A new report from IHS Markit confirms just how much video consumption is changing across the leading five European markets—the U.K., France, Germany, Italy and Spain—where an additional two hours of on-demand content is being watched each month.

Linear TV viewing time declined year on year across all five markets in 2017. Time-shifted viewing, via personal video recorders (PVRs), has remained flat or declined.

Meanwhile, the share of viewing time devoted to online platforms has increased, with an average of 10 minutes per person per day devoted to online short-form video content (up to 15 minutes in length) and eight minutes to long-form content (over 15 minutes in length).

Total TV and video viewing time in the top five European markets has remained relatively stable for the past six years, at an average of 247 minutes of TV viewing per person each day.

The U.K. leads the market in on-demand viewing. Daily linear viewing time in the U.K. declined by more than eight minutes per person in 2017, as PVR time-shifting also declined for the second consecutive year. However, on-demand viewing added five minutes daily per person, with the U.K. leading in the amount of time spent viewing nonlinear content compared to the other four markets. In France, online long-form viewing time increased by 41.6 percent year on year—or around five additional viewing minutes per person per day. Netflix accounted for three out of four net OTT subscriptions in France in 2017.

“With the increasing volume of consumption moving away from traditional linear broadcast, monetization of on-demand and time-shifted viewing remains a key concern, as ad-insertion and tracking technology has been slow to keep up,” said Fateha Begum, associate director of connected devices and media consumption at IHS Markit. “However, pay-TV operators are still primarily concerned with retaining subscription revenues, for the time being.”

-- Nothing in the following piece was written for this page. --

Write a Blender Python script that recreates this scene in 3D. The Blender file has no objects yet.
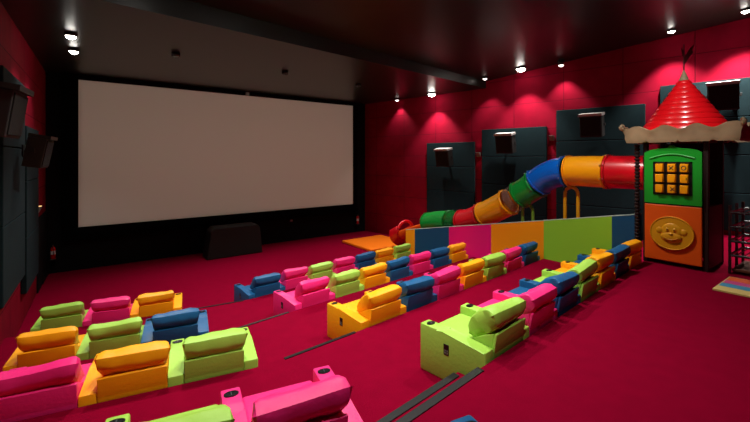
import bpy, bmesh, math, random
from mathutils import Vector, Matrix
random.seed(7)
PI = math.pi
COL = bpy.context.scene.collection
S = 0.88          # one seat pitch in metres; all measures below are in seat pitches
EYE = 4.66        # eye height over the flat floor in front of the screen

# ------------------------------------------------------------------ materials
def lin(c):
    return tuple(((v/255)/12.92 if v/255 <= .04045 else ((v/255+.055)/1.055)**2.4) for v in c) + (1,)
def mat(name, rgb, rough=.5, spec=.5, metal=0, bump=0, bscale=60, vary=0, vscale=8, emit=None, estr=0):
    m = bpy.data.materials.new(name); m.use_nodes = True
    nt = m.node_tree; b = nt.nodes['Principled BSDF']
    b.inputs['Base Color'].default_value = lin(rgb)
    b.inputs['Roughness'].default_value = rough
    b.inputs['Specular IOR Level'].default_value = spec
    b.inputs['Metallic'].default_value = metal
    if emit:
        b.inputs['Emission Color'].default_value = lin(emit); b.inputs['Emission Strength'].default_value = estr
    if bump or vary:
        tc = nt.nodes.new('ShaderNodeTexCoord')
    if bump:
        n = nt.nodes.new('ShaderNodeTexNoise'); n.inputs['Scale'].default_value = bscale; n.inputs['Detail'].default_value = 4
        bp = nt.nodes.new('ShaderNodeBump'); bp.inputs['Strength'].default_value = bump; bp.inputs['Distance'].default_value = .02
        nt.links.new(tc.outputs['Object'], n.inputs['Vector']); nt.links.new(n.outputs['Fac'], bp.inputs['Height'])
        nt.links.new(bp.outputs['Normal'], b.inputs['Normal'])
    if vary:
        n = nt.nodes.new('ShaderNodeTexNoise'); n.inputs['Scale'].default_value = vscale; n.inputs['Detail'].default_value = 5
        mp = nt.nodes.new('ShaderNodeMapRange'); mp.inputs['From Min'].default_value = .3; mp.inputs['From Max'].default_value = .7
        mp.inputs['To Min'].default_value = 1-vary; mp.inputs['To Max'].default_value = 1+vary
        mx = nt.nodes.new('ShaderNodeVectorMath'); mx.operation = 'SCALE'
        mx.inputs[0].default_value = lin(rgb)[:3]
        nt.links.new(tc.outputs['Object'], n.inputs['Vector']); nt.links.new(n.outputs['Fac'], mp.inputs['Value'])
        nt.links.new(mp.outputs['Result'], mx.inputs['Scale']); nt.links.new(mx.outputs['Vector'], b.inputs['Base Color'])
    return m

SEAT = {
 'green':  mat('green_leatherette', (160,208,78), .48, .35, bump=.15, bscale=25),
 'pink':   mat('pink_leatherette', (240,38,122), .48, .35, bump=.15, bscale=25),
 'orange': mat('orange_leatherette', (252,170,8), .48, .35, bump=.15, bscale=25),
 'blue':   mat('blue_leatherette', (8,84,132), .48, .35, bump=.15, bscale=25),
}
M = dict(
 carpet=mat('crimson_carpet', (128,1,36), .95, .03, bump=.6, bscale=220, vary=.06, vscale=5),
 red=mat('red_wall_fabric', (130,3,32), .9, .1, vary=.1, vscale=2.5),
 black=mat('black_wall', (9,9,10), .85, .15),
 ceil=mat('ceiling_paint', (27,30,26), .36, .5, vary=.08, vscale=2),
 screen=mat('screen_fabric', (205,200,188), .9, .1),
 mask=mat('masking_cloth', (5,5,6), .95, .05),
 teal=mat('teal_panel_fabric', (20,39,43), .9, .15, vary=.1, vscale=6),
 steel=mat('nosing_metal', (11,12,12), .5, .3),
 cup=mat('cup_black', (10,10,12), .3, .5),
 chrome=mat('cup_ring', (120,124,130), .3, .6, metal=.8),
 plate=mat('plate_black', (14,14,15), .4, .4),
 mark=mat('plate_mark', (120,125,110), .6),
 spk=mat('speaker_black', (46,44,43), .6, .3),
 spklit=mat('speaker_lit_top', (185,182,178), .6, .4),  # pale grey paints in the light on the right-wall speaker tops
 grille=mat('speaker_grille', (34,33,32), .8, .2, bump=.4, bscale=150),
 p_red=mat('plastic_red', (206,12,28), .28, .5), p_yel=mat('plastic_yellow', (243,160,12), .28, .5),
 p_blue=mat('plastic_blue', (8,92,190), .25, .5), p_green=mat('plastic_green', (10,140,50), .28, .5),
 p_orange=mat('plastic_orange', (238,92,18), .3, .5),
 roofred=mat('roof_red', (236,18,28), .25, .6), cream=mat('fascia_cream', (150,128,98), .5, .4, vary=.15, vscale=4),
 panelgreen=mat('panel_green', (16,150,36), .4, .4), panelorange=mat('panel_orange', (225,88,16), .4, .4),
 gold=mat('medallion_gold', (214,150,22), .4, .4), post=mat('post_dark', (34,18,16), .5, .3),
 frameblk=mat('frame_black', (16,12,10), .5, .3), markdark=mat('mark_dark', (60,32,8), .6),
 flag=mat('flag_red', (84,10,16), .7), w_lime=mat('foam_lime', (138,196,50), .5, .3), w_pink=mat('foam_pink', (224,10,118), .5, .3),
 w_orange=mat('foam_orange', (246,150,12), .5, .3), w_blue=mat('foam_blue', (12,72,112), .5, .3), w_edge=mat('foam_edge', (170,190,180), .5, .3),
 matorange=mat('mat_orange', (246,120,16), .5, .3), hoopy=mat('hoop_yellow', (215,150,20), .35, .5), hoopg=mat('hoop_lime', (110,150,50), .35, .5),
 lamp=mat('lamp_glow', (255,250,240), emit=(255,250,240), estr=38), lampdim=mat('lamp_glow_dim', (255,250,240), emit=(255,245,235), estr=5),
 sconceglow=mat('sconce_glow', (255,220,150), emit=(255,205,130), estr=2), can=mat('lamp_housing', (18,17,16), .5), trim=mat('lamp_trim', (60,58,55), .5),
 ext_red=mat('extinguisher_red', (190,14,20), .3, .5), white=mat('label_white', (215,210,205), .6), wood=mat('rack_brown', (86,44,26), .6, .3),
 metalblk=mat('rack_metal', (22,22,25), .25, .7), sensor=mat('sensor_grey', (120,116,110), .5), bolt=mat('bolt_grey', (150,150,150), .35, .6, metal=.7),
)
def clear_mat(name, rgb, alpha):
    m = bpy.data.materials.new(name); m.use_nodes = True
    b = m.node_tree.nodes['Principled BSDF']; b.inputs['Base Color'].default_value = lin(rgb)
    b.inputs['Roughness'].default_value = .15; b.inputs['Alpha'].default_value = alpha
    return m
M['clear'] = clear_mat('clear_plastic', (120,112,104), .3)
M['cleargreen'] = clear_mat('clear_green_plastic', (12,110,44), .62)
# seams of the square fabric tiles on the red walls
def tile_wall(m, sx=1.9, sz=1.05):
    nt = m.node_tree; b = nt.nodes['Principled BSDF']; geo = nt.nodes.new('ShaderNodeNewGeometry')
    sep = nt.nodes.new('ShaderNodeSeparateXYZ'); cmb = nt.nodes.new('ShaderNodeCombineXYZ')
    br = nt.nodes.new('ShaderNodeTexBrick'); br.offset = 0; br.inputs['Scale'].default_value = 1
    br.inputs['Brick Width'].default_value = sx; br.inputs['Row Height'].default_value = sz
    br.inputs['Mortar Size'].default_value = .012; br.inputs['Mortar Smooth'].default_value = .3
    bp = nt.nodes.new('ShaderNodeBump'); bp.inputs['Strength'].default_value = .9; bp.inputs['Distance'].default_value = .02; bp.invert = True
    nt.links.new(geo.outputs['Position'], sep.inputs[0])
    nt.links.new(sep.outputs['Y'], cmb.inputs['X']); nt.links.new(sep.outputs['Z'], cmb.inputs['Y'])
    nt.links.new(cmb.outputs[0], br.inputs['Vector']); nt.links.new(br.outputs['Fac'], bp.inputs['Height'])
    nt.links.new(bp.outputs['Normal'], b.inputs['Normal'])
    src = b.inputs['Base Color'].links[0].from_socket
    mx = nt.nodes.new('ShaderNodeMix'); mx.data_type = 'RGBA'
    nt.links.new(br.outputs['Fac'], mx.inputs['Factor']); nt.links.new(src, mx.inputs[6]); mx.inputs[7].default_value = lin((84,2,20))
    nt.links.new(mx.outputs[2], b.inputs['Base Color'])
tile_wall(M['red'])

# ------------------------------------------------------------------ mesh helpers
def bm_(): return bmesh.new()
def link(name, bm, mats, parent=None, loc=None, smooth=False):
    me = bpy.data.meshes.new(name)
    bmesh.ops.recalc_face_normals(bm, faces=bm.faces)
    if smooth:
        for f in bm.faces: f.smooth = True
    bm.to_mesh(me); bm.free()
    for m in (mats if isinstance(mats, (list, tuple)) else [mats]): me.materials.append(m)
    if smooth:
        try: me.set_sharp_from_angle(angle=math.radians(40))
        except Exception: pass
    o = bpy.data.objects.new(name, me); COL.objects.link(o)
    if parent: o.parent = parent
    if loc is not None: o.location = loc
    return o
def tag(o, label=None, cat=None, group=None, kind=None):
    if label: o['label'] = label
    if cat: o['category'] = cat
    if group: o['group'] = group
    if kind: o['kind'] = kind
    return o
def struct(name, bm, m, smooth=False): return tag(link(name, bm, m, smooth=smooth), kind='structure')
def empty(name, loc, rz=0):
    o = bpy.data.objects.new(name, None); COL.objects.link(o); o.location = loc; o.rotation_euler = (0,0,rz); o.empty_display_size = .2
    return o
def mesh_at(name, bm, m, origin, smooth=False, rz=0):
    """top-level single mesh whose origin sits at `origin` (bm is in world space)"""
    mt = Matrix.Translation(origin) @ Matrix.Rotation(rz, 4, 'Z')
    bm.transform(mt.inverted()); o = link(name, bm, m, smooth=smooth); o.location = origin; o.rotation_euler = (0,0,rz); return o
def box(bm, x0, x1, y0, y1, z0, z1, bev=0, seg=2, mi=0, mt=None):
    r = bmesh.ops.create_cube(bm, size=1)
    vs = r['verts']
    for v in vs: v.co = Vector(((x0+x1)/2+v.co.x*(x1-x0), (y0+y1)/2+v.co.y*(y1-y0), (z0+z1)/2+v.co.z*(z1-z0)))
    fs = set(f for v in vs for f in v.link_faces)
    if bev:
        es = list(set(e for v in vs for e in v.link_edges))
        rr = bmesh.ops.bevel(bm, geom=es, offset=bev, segments=seg, affect='EDGES', profile=.5)
        fs = set(f for f in fs if f.is_valid) | set(rr['faces'])
    for f in fs: f.material_index = mi
    if mt: bmesh.ops.transform(bm, matrix=mt, verts=list(set(v for f in fs for v in f.verts)))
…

“The shift to OTT consumption signals the need for pay-TV operators to act quickly, in order to retain their foothold in the market,” said Rob Moyser, TV and online video analyst at IHS Markit. “Leading operators are already enhancing their current propositions and embracing OTT, to ensure they capture some of the time spent on other devices and services, so they can stay at the forefront of consumers’ minds.”